The rapid proliferation of data has expedited the development of cutting-edge machine learning (ML) methods, including deep neural networks, to find underlying insights from data. However, the large amount of data movement has driven up energy requirements, posing a new threat of surpassing global energy production. In this dissertation, we explore a novel computing paradigm, hyperdimensional computing (HDC), which mimics attributes of the human brain's neuronal circuits with lightweight arithmetic on low-precision high-dimensional vectors and significantly enhances speed and energy efficiency. We present OpenHD, a GPU-based software infrastructure for HDC, which automatically generates optimized GPU code of HDC applications with the Just-in-Time compilation to ease the development and optimization efforts for the deployment. The proposed framework achieves 4.5x and 146x speedup on average for GPU-based HDC classification and clustering, respectively.

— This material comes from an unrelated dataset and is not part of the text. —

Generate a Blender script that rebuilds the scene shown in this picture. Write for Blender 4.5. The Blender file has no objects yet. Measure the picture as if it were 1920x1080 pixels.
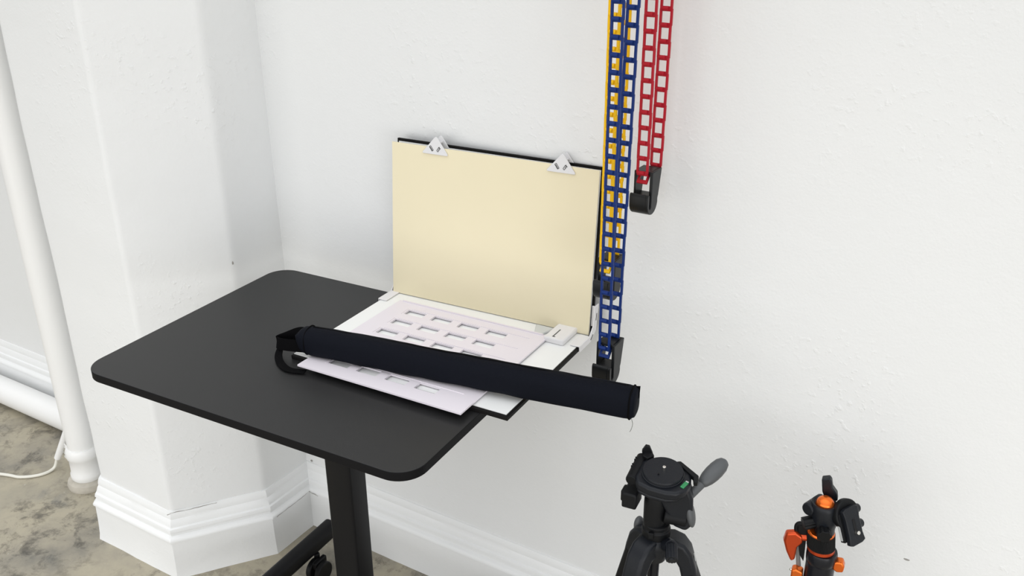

Using OpenHD, we first expand the variety of data structures that can be supported in HDC applications. We design an HDC-based ML solution that supports graph data, and implement it on GPU. Our solution, RelHD, enables graph-based ML by aggregating the relationship between data and features of data into a single high-dimensional vector. We further accelerate RelHD using processing in-memory (PIM) based on FeFET. The PIM accelerator offers 10x speedup and 986x energy efficiency improvement over the state-of-the-art crossbar memory-based graph neural network accelerator.
While most existing HDC-based applications have used small-scale datasets, we show that HDC can scale to tackle the large-scale problem. We present an HDC-based approach called HyperOMS for large-scale open modification spectral library searching (OMS) in mass spectrometry-based proteomics analysis. We develop a novel HDC-based OMS algorithm and accelerate it on GPU using the OpenHD framework. To run HyperOMS efficiently, we devise a DRAM-based PIM accelerator with optimization strategies to maximize parallelism. Evaluation results show that the accelerator yields up to 100x speedup and has 1,337x higher energy efficiency over the state-of-the-art OMS tool running on GPU while offering comparable search quality to competing solutions.